In the third generation the well-known gods Tangaroa, Rongo, and Tane are born of Vatea and Papa. This part of the account is orthodox and widely spread. Tinirau, however, becomes an uncle to the gods instead of living several generations later. The god Tonga-iti occurs in Rarotonga and may be accepted as in his correct chronology. Tangiia, however, occupies a unique position as a full brother of Tangaroa, Tane, and Rongo. Tangiia as a god does not occur elsewhere, except in Rarotonga, where he represents an ancestor who was made a god after his death. This Tangiia lived about 26 generations ago and was never confused as a son of Vatea. It is thus evident that Tangiia is another local misplacement. The children of Tinirau, Raka, and Tango are all made contemporaries of Rongo and his brothers. Human population was increasing in the other lands of Avaiki when the ancestors of the Mangaians were still in the god stage.

In the fourth generation is Rongo's daughter, Tavake. Her second cousins who descended through Tango were skilled fishermen using nets and stocking the fishponds of Motu-tapu.

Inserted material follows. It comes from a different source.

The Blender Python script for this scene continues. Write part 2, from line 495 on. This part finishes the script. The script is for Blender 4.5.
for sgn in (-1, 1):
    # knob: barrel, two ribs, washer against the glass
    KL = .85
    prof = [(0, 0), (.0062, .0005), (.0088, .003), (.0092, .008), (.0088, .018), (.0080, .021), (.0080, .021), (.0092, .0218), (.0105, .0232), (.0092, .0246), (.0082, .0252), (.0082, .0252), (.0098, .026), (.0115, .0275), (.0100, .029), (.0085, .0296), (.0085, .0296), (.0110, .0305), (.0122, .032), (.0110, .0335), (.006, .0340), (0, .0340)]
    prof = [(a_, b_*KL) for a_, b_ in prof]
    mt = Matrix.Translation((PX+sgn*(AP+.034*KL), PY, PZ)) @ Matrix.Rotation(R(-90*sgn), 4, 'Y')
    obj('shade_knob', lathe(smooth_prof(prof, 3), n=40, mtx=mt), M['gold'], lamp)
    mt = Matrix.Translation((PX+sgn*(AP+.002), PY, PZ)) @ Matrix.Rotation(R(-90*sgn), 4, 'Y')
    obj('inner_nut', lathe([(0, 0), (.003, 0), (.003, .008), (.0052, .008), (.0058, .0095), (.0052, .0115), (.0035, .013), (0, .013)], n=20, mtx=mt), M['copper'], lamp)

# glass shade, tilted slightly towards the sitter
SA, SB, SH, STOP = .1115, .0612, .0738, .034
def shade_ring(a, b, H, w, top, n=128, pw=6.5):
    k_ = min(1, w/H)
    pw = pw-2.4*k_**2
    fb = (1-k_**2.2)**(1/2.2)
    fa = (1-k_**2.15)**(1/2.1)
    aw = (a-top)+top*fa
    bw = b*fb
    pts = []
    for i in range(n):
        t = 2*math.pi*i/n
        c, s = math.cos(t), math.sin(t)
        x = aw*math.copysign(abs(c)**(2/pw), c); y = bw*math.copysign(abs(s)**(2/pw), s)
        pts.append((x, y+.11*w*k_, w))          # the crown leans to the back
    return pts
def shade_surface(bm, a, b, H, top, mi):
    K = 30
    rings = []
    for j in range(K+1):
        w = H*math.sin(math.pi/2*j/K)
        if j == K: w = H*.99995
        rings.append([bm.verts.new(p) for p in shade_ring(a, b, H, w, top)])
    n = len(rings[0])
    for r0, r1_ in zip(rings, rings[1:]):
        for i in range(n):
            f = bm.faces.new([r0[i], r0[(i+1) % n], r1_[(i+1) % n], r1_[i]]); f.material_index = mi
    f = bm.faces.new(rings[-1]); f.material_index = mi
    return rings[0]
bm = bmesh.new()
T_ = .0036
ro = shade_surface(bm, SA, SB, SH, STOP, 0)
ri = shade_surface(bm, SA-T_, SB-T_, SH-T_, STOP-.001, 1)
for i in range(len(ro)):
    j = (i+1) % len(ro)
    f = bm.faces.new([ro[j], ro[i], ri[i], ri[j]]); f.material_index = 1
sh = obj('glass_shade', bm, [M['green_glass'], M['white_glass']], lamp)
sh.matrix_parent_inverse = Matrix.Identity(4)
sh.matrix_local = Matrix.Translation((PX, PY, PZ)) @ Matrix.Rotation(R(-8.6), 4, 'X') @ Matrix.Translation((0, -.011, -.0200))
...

The fifth generation brings the genealogy to the human ancestors who were to occupy Mangaia. In the more authentic myths and traditions of other Polynesians the god Rongo and his brothers are placed at a fairly remote period. Following the mythological period is an exploratory or migrational period occupied by movements in the great voyaging canoes to various islands in the Pacific. This period in most accounts covers several generations—as many as 60 in Rarotongan traditional history—and among the ancestral names are those of such culture heroes as Maui and Tinirau and such famous explorers as Iro and Tangiia. In the Mangaian account the exploratory voyaging period is missing, and the length of time from the god Rongo to the human first settlers is reduced to two generations.